Estate Claims Unauthorized Disclosure

The estate alleged that the government was in violation of 26 USC Section 6103(a) for disclosing the case study materials to IRS agents not directly concerned with the investigation and the law firm, which disclosed the information to the public through its website.  The estate sought to amend the scheduling order to permit a counterclaim for damages against the government as allowed by 26 USC Section 7431(a) for making such an unauthorized disclosure. 

Court Ruling

Estate lacked statutory standing under statute permitting private recovery.

The government argued, and the court agreed, that if the estate brought a claim under Section 7131(a), the estate wouldn’t be found to have a cause of action under that statute.  The court began by interpreting the plain language of the statute:

If any officer or employee of the United States knowingly, or by reason of negligence, inspects or discloses any return or return information with respect to a taxpayer in violation of any provision of section 6103, such taxpayer may bring a civil action for damages against the United States in a district court of the United States. 

The plain language of the statute requires “such taxpayer” to refer to the taxpayer whose return information had been improperly inspected or disclosed.  The court, in keeping with the principles of sovereign immunity, refused to extend this definition to include the estate of “such taxpayer.”

“A waiver of the Federal Government’s sovereign immunity,” the court espoused “will be strictly construed, in terms of its scope, in favor of the sovereign.”  If the government intends to waive its immunity, it “must be unequivocally expressed in statutory text, and [such a waiver] will not be implied.” 

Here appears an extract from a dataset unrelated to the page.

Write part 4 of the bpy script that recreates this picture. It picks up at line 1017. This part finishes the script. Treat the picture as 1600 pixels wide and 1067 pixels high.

The court concluded that the private cause of action in Section 7431 is limited to claims brought by “taxpayers whose return information has been disclosed.”  The allegations made in the proposed counterclaim by the estate made it clear that the “taxpayer” whose “return information” was disclosed was Paul G. Garrity, Sr., and not the estate.  Using the plain reading of the statute and the general principles of sovereign immunity, the estate is deemed not to be “such taxpayer” and wasn’t permitted to bring suit.  

Take Away for Fiduciaries

In any claim against the government, a fiduciary or its representative must carefully review the statute that permits a private right of action.  Such a fiduciary should be aware of the principals of sovereign immunity.  In instances in which the statute permits recovery for an individual, fiduciaries may have a difficult time pursuing the claim unless the government has also specifically waived its immunity for an estate.  If a claim is brought, it appears the fiduciary’s potential for success may ultimately depend on which District Court hears the case.  Forum shopping by the fiduciary may be the key to a finding in their favor.  

 

Endnotes

  1. United States v. Diane M. Garrity, et. al. (2016 WL 2944153).
  2. Schachter v. United States, 847 F. Supp. 140 (N.D. Cal. 1993).